Work to be completed:
Exactly as written, write out the lines below from the first to the one containing "c.build('side_length', M_wood, cr_)", inclusive. Pictures do not belong in the copy.

Data:
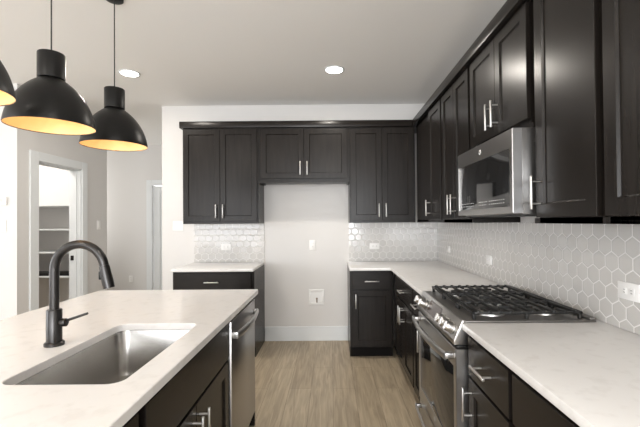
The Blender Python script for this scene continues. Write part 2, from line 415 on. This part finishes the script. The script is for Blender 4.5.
# rear wall cabinets
x0, x1 = -1.607, -0.785
upper_cabinet('tall dark two-door wall cabinet at the left end of the rear wall', (x0, UY, 0), 0, x1-x0, D-UY-0.001, UZ0, UZ1, pair(0.006, x1-x0-0.018, DZ0, DZ1, 'B'))
x0, x1 = -0.783, 0.192
upper_cabinet('short wide dark two-door cabinet above the empty refrigerator space', (x0, UY, 0), 0, x1-x0, D-UY-0.001, 1.80, UZ1, pair(0.02, x1-x0-0.02, 1.845, DZ1, 'B'))
x0, x1 = 0.194, 0.905
upper_cabinet('tall dark two-door wall cabinet on the rear wall, right of the refrigerator space', (x0, UY, 0), 0, x1-x0, D-UY-0.001, UZ0, UZ1, pair(0.012, 0.690, DZ0, DZ1, 'B'))
# right wall cabinets (rotated so that local x runs towards the camera)
RR = -PI/2
def ry(y_far, y_near, items_fn, label, z0=UZ0, z1=UZ1, depth=W-RX-0.001, ins=0.0165):
    return upper_cabinet(label, (RX, y_far, 0), RR, y_far-y_near, depth, z0, z1, items_fn(y_far-y_near), ins=ins)
ry(4.17, 3.172, lambda w_: [('door', w_-0.40, w_-0.018, DZ0, DZ1, 'BL')], 'dark single-door wall cabinet in the far right corner')
ry(3.170, 2.518, lambda w_: pair(0.018, w_-0.018, DZ0, DZ1, 'B'), 'dark two-door wall cabinet on the right wall, directly beyond the microwave')
ry(2.516, 1.756, lambda w_: pair(0.018, w_-0.018, 1.845, DZ1, 'B', mid=0.395), 'short dark two-door wall cabinet mounted above the microwave', z0=1.80)
ry(1.754, 1.298, lambda w_: [('door', 0.048, w_-0.018, DZ0, DZ1, 'BL')], 'dark single-door wall cabinet on the near side of the microwave', ins=(0.044, 0.0165))
ry(1.296, 0.50, lambda w_: pair(0.018, w_-0.018, DZ0, DZ1, 'B'), 'dark wall cabinet nearest the camera, cut by the right edge of the photo')
# crown moulding, one run around the corner
cr_ = thing('crown_molding', 'dark flat crown moulding running along the tops of all the wall cabinets', 'molding', (0, 0, 0))
cr_.location = (0.9, 4.1, UZ1)
def cl(bx): return (bx[0]-0.9, bx[1]-0.9, bx[2]-4.1, bx[3]-4.1, bx[4]-UZ1, bx[5]-UZ1)
z0c, z1c = UZ1+0.0005, 2.466
c = MB(); c.box(*cl((-1.635, 0.875, UY-0.035, D-0.001, z0c, z1c)), bev=0.003); c.build('rear_length', M_wood_h, cr_)
c = MB(); c.box(*cl((RX-0.045, W-0.001, 0.50, D-0.001, z0c, z1c)), bev=0.003); c.build('side_length', M_wood, cr_)

# base cabinets
DRZ0, DRZ1 = 0.695, 0.862; BDZ0, BDZ1 = 0.125, 0.683
x0, x1 = -1.607, -0.785; wd = x1-x0
base_cabinet('dark base cabinet with one wide drawer at the left end of the rear wall', (x0, BYF, 0), 0, wd, D-BYF-0.001,
    [('drawer', 0.012, wd-0.03, DRZ0, DRZ1, 'H')] + pair(0.012, wd-0.03, BDZ0, BDZ1, 'T'))
x0, x1 = 0.177, 0.615; wd = x1-x0
base_cabinet('narrow dark base cabinet on the rear wall, right of the refrigerator space', (x0, BYF, 0), 0, wd, D-BYF-0.001,
    [('drawer', 0.022, wd-0.022, DRZ0, DRZ1, 'H'), ('door', 0.022, wd-0.022, BDZ0, BDZ1, 'TL')])
def rb(y_far, y_near, items_fn, label):
    return base_cabinet(label, (RBX, y_far, 0), RR, y_far-y_near, W-RBX-0.001, items_fn(y_far-y_near), ins=0.013)
rb(3.903, 2.90, lambda w_: [('drawer', 0.24, w_-0.015, DRZ0, DRZ1, 'H')]+pair(0.24, w_-0.015, BDZ0, BDZ1, 'T'), 'dark base cabinet with a drawer over two doors, in the far right corner')
rb(2.898, 2.520, lambda w_: [('drawer', 0.015, w_-0.015, DRZ0, DRZ1, 'H'), ('door', 0.015, w_-0.015, BDZ0, BDZ1, 'TR')], 'dark narrow base cabinet on the far side of the gas range')
rb(1.752, 1.325, lambda w_: [('drawer', 0.03, w_-0.006, DRZ0, DRZ1, 'H'), ('door', 0.03, w_-0.006, BDZ0, BDZ1, 'TL')], 'dark drawer and door base cabinet touching the near side of the gas range')
rb(1.323, 0.50, lambda w_: [('drawer', 0.018, w_-0.018, DRZ0, DRZ1, 'H')]+pair(0.018, w_-0.018, BDZ0, BDZ1, 'T'), 'dark base cabinet nearest the camera under the right counter')

# counters
CZ0, CZ1 = 0.8845, 0.914
SX = 0.585
tag(MB().box(-0.412, 0.412, -0.32, 0.32, 0, CZ1-CZ0, 0.003).build('countertop', M_quartz, loc=(-1.198, D-0.321, CZ0)), 'short white quartz counter at the left end of the rear wall', 'countertop')
poly = [(0.175, D-0.001), (0.175, D-0.645), (SX, D-0.645), (SX, 2.519), (W-0.001, 2.519), (W-0.001, D-0.001)]
cx, cy = 0.9, 3.6
tag(MB().prism([(x-cx, y-cy) for x, y in poly], 0, CZ1-CZ0, 'z', 0.003).build('countertop', M_quartz, loc=(cx, cy, CZ0)), 'L-shaped white quartz counter in the far right corner', 'countertop')
poly = [(SX, 0.50), (W-0.001, 0.50), (W-0.001, 2.516), (1.195, 2.516), (1.195, 1.7535), (SX, 1.7535)]
cx, cy = 0.9, 1.2
tag(MB().prism([(x-cx, y-cy) for x, y in poly], 0, CZ1-CZ0, 'z', 0.003).build('countertop', M_quartz, loc=(cx, cy, CZ0)), 'white quartz counter at the lower right, near side of the gas range', 'countertop')

# backsplashes
def splash(bx, mt, label):
    cx, cy, cz = (bx[0]+bx[1])/2, (bx[2]+bx[3])/2, bx[4]
    o = MB().box(bx[0]-cx, bx[1]-cx, bx[2]-cy, bx[3]-cy, 0, bx[5]-cz).build('tile_backsplash', mt, loc=(cx, cy, cz), smooth=False)
    return tag(o, label, 'backsplash')
splash((-1.60, -0.785, D-0.0105, D-0.0005, CZ1+0.0005, UZ0-0.0005), M_hex_x, 'pale glazed hexagon tiles above the short left counter on the rear wall')
splash((0.197, W-0.0115, D-0.0105, D-0.0005, CZ1+0.0005, UZ0-0.0005), M_hex_x, 'pale hexagon tiles on the rear wall right of the refrigerator space')
splash((W-0.0105, W-0.0005, 0.50, D-0.0005, CZ1+0.0005, UZ0-0.0005), M_hex_y, 'long band of pale hexagon tiles along the right wall behind the gas range')

# ------------------------------------------------------------------ gas range (local frame: x to camera, -y to the room, origin floor at RX front)
RY0 = 2.5165; RW = 0.7605
rg = thing('gas_range', 'stainless slide-in gas range with black oven window and iron grates', 'range', (0.59, RY0, 0), RR)
# local y = world X - 0.60
b = MB(); b.box(0.002, RW-0.002, 0.03, 0.600, 0.09, 0.905).box(0.03, RW-0.03, 0.09, 0.6, 0, 0.09); b.build('range_body', M_black, rg)
MB().prism([(0.007, 0.912), (0.035, 0.912), (0.603, 0.912), (0.603, 0.922), (0.012, 0.922)], 0.0, RW, 'x', 0.0015).build('cooktop', M_top, rg)
MB().prism([(0.0065, 0.905), (0.0065, 0.924), (-0.002, 0.926), (-0.042, 0.835), (-0.042, 0.815), (0.03, 0.815), (0.03, 0.905)], 0.0, RW, 'x', 0.0015).build('control_panel', M_steel, rg)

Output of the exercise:
The Blender Python script for this scene continues. Write part 2, from line 415 on. This part finishes the script. The script is for Blender 4.5.
# rear wall cabinets
x0, x1 = -1.607, -0.785
upper_cabinet('tall dark two-door wall cabinet at the left end of the rear wall', (x0, UY, 0), 0, x1-x0, D-UY-0.001, UZ0, UZ1, pair(0.006, x1-x0-0.018, DZ0, DZ1, 'B'))
x0, x1 = -0.783, 0.192
upper_cabinet('short wide dark two-door cabinet above the empty refrigerator space', (x0, UY, 0), 0, x1-x0, D-UY-0.001, 1.80, UZ1, pair(0.02, x1-x0-0.02, 1.845, DZ1, 'B'))
x0, x1 = 0.194, 0.905
upper_cabinet('tall dark two-door wall cabinet on the rear wall, right of the refrigerator space', (x0, UY, 0), 0, x1-x0, D-UY-0.001, UZ0, UZ1, pair(0.012, 0.690, DZ0, DZ1, 'B'))
# right wall cabinets (rotated so that local x runs towards the camera)
RR = -PI/2
def ry(y_far, y_near, items_fn, label, z0=UZ0, z1=UZ1, depth=W-RX-0.001, ins=0.0165):
    return upper_cabinet(label, (RX, y_far, 0), RR, y_far-y_near, depth, z0, z1, items_fn(y_far-y_near), ins=ins)
ry(4.17, 3.172, lambda w_: [('door', w_-0.40, w_-0.018, DZ0, DZ1, 'BL')], 'dark single-door wall cabinet in the far right corner')
ry(3.170, 2.518, lambda w_: pair(0.018, w_-0.018, DZ0, DZ1, 'B'), 'dark two-door wall cabinet on the right wall, directly beyond the microwave')
ry(2.516, 1.756, lambda w_: pair(0.018, w_-0.018, 1.845, DZ1, 'B', mid=0.395), 'short dark two-door wall cabinet mounted above the microwave', z0=1.80)
ry(1.754, 1.298, lambda w_: [('door', 0.048, w_-0.018, DZ0, DZ1, 'BL')], 'dark single-door wall cabinet on the near side of the microwave', ins=(0.044, 0.0165))
ry(1.296, 0.50, lambda w_: pair(0.018, w_-0.018, DZ0, DZ1, 'B'), 'dark wall cabinet nearest the camera, cut by the right edge of the photo')
# crown moulding, one run around the corner
cr_ = thing('crown_molding', 'dark flat crown moulding running along the tops of all the wall cabinets', 'molding', (0, 0, 0))
cr_.location = (0.9, 4.1, UZ1)
def cl(bx): return (bx[0]-0.9, bx[1]-0.9, bx[2]-4.1, bx[3]-4.1, bx[4]-UZ1, bx[5]-UZ1)
z0c, z1c = UZ1+0.0005, 2.466
c = MB(); c.box(*cl((-1.635, 0.875, UY-0.035, D-0.001, z0c, z1c)), bev=0.003); c.build('rear_length', M_wood_h, cr_)
c = MB(); c.box(*cl((RX-0.045, W-0.001, 0.50, D-0.001, z0c, z1c)), bev=0.003); c.build('side_length', M_wood, cr_)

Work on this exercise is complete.